Mosaic confusion and Kindle Panel View

“Mosaic confusion” is a wonderful phrase coined by Megaton Man creator Don Simpson to describe the cognitive dissonance that sometimes occurs in readers unfamiliar with comic books. Some may analyze a mosaic of comic panels as a collection of individual images rather than a deliberate, narrative sequence, attempting to leverage the “scan and select” skills they culled from websites, magazines and newspapers (even the comics section).

When I first saw Comixology‘s Guided View™ reading mode for mobile devices, I assumed it was solely a clever means of squishing traditional comics down to a smaller form factor without sacrificing readability. It wasn’t until I received a Kindle Fire that I realized it also counteracts mosaic confusion by negotiating the panel sequence for the viewer. Equivalent features exist in most iOS comics apps (Dark Horse Digital being a personal favorite of mine).

Amazon debuted their own guided reading mode shortly after the launch of the Fire through an exclusive partnership with DC Comics (which got Barnes & Noble pretty riled up), and it’s quite a bit different. I made a short comparison video to demonstrate:

While Comixology’s Guided View kills two birds with one stone, Kindle Panel View doesn’t alleviate mosaic confusion… in fact, it may exacerbate the problem. The Lightbox-style overlay introduces visual complexity, requiring the reader to parse three layers of depth: the focused panel, a gray overlay and the full page. Because the entire page is always visible and transitions are sparse, the mosaic demands a fresh analysis for each and every panel. I’ve never had to think so hard about the act of reading a comic book before.
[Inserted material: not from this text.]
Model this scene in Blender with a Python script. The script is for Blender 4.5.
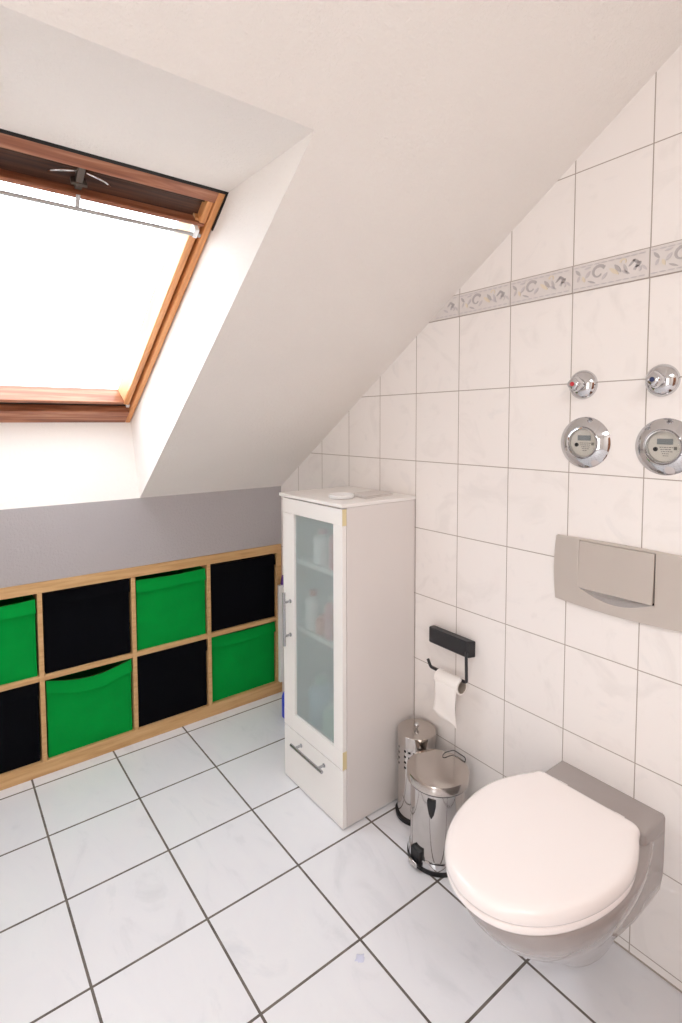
import bpy, bmesh, math, random
from mathutils import Vector, Matrix, noise
random.seed(7)
for o in list(bpy.data.objects): bpy.data.objects.remove(o)
SC = bpy.context.scene
C = SC.collection
PI = math.pi

def lin(h):
    c = [int(h[i:i+2], 16)/255 for i in (0, 2, 4)]
    return tuple(x/12.92 if x <= .04045 else ((x+.055)/1.055)**2.4 for x in c) + (1,)

# ------------------------------------------------------------------ camera
YAW, PIT, ROL = -0.64396, -0.057586, -0.002734
CAM = Vector((-1.44418, -0.61139, 1.41925))
F_PX, PPX, PPY = 536.22, 333.40, 454.12
fw = Vector((-math.sin(YAW)*math.cos(PIT), math.cos(YAW)*math.cos(PIT), math.sin(PIT)))
rt = Vector((math.cos(YAW), math.sin(YAW), 0)); up = rt.cross(fw)
r2 = rt*math.cos(ROL) + up*math.sin(ROL); u2 = -rt*math.sin(ROL) + up*math.cos(ROL)
cd = bpy.data.cameras.new('camera'); cam = bpy.data.objects.new('camera', cd); C.objects.link(cam)
cam.matrix_world = Matrix(((r2.x, u2.x, -fw.x, CAM.x), (r2.y, u2.y, -fw.y, CAM.y), (r2.z, u2.z, -fw.z, CAM.z), (0, 0, 0, 1)))
cd.sensor_fit = 'HORIZONTAL'; cd.sensor_width = 36; cd.lens = F_PX*36/682
cd.shift_x = (341-PPX)/682; cd.shift_y = -(511.5-PPY)/682
cd.clip_start = .02
SC.camera = cam

# ------------------------------------------------------------------ world, lights, exposure
w = bpy.data.worlds.new('sky'); SC.world = w; w.use_nodes = True
bg = w.node_tree.nodes['Background']; bg.inputs[0].default_value = (0.86, 0.93, 1.0, 1); bg.inputs[1].default_value = 6.8
def area(name, loc, rot, sx, sy, energy, color):
    l = bpy.data.lights.new(name, 'AREA'); l.shape = 'RECTANGLE'; l.size = sx; l.size_y = sy; l.energy = energy; l.color = color
    o = bpy.data.objects.new(name, l); C.objects.link(o); o.location = loc; o.rotation_euler = rot
    return o
# the room's own fitting on the flat ceiling behind the photographer
area('ceiling_lamp_light', (-1.35, -1.45, 2.44), (0, 0, 0), .7, .7, 18, (1.0, .985, .975))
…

The Fire is actually a pretty great device for reading comics on the go. My hope is that Amazon improves Kindle Panel View quickly, or that the DC exclusivity deal ends quickly enough to allow books like Watchmen and Dark Knight Returns to be effortlessly enjoyed via competing apps.


Dennis Gutierrez says

Awesome. I have been enjoying digital comic books for years as CBR’s and CBZ’s on desktops, laptops, PSP’s, E-book readers, and Tablets. i have yet to use one of these ‘official’ distribution channels. I am curious to check these out and agree that the Kindle method was overly complex. Great article thanks!


Tyler Sticka says

I dig comic book archive readers like ComicZeal quite a bit for comics I already own or those that are in the public domain.

That said, Comixology and Dark Horse have made me a happy and frequent customer by adding value to the product:

  • Thoughtful guided reading modes.
  • Access to purchased comics from any device.
  • High-quality digital artwork (no scans).
  • Back issues often available at a discount (Dark Horse’s “bundles” are far and away the best value).

I still have one or two minor quibbles (scarcity of collected volumes or graphic novels, high price of new releases, DRM, etc.), but in stark contrast to the music, TV and movie industries, the digital comic you purchase is often superior to what you could have pirated.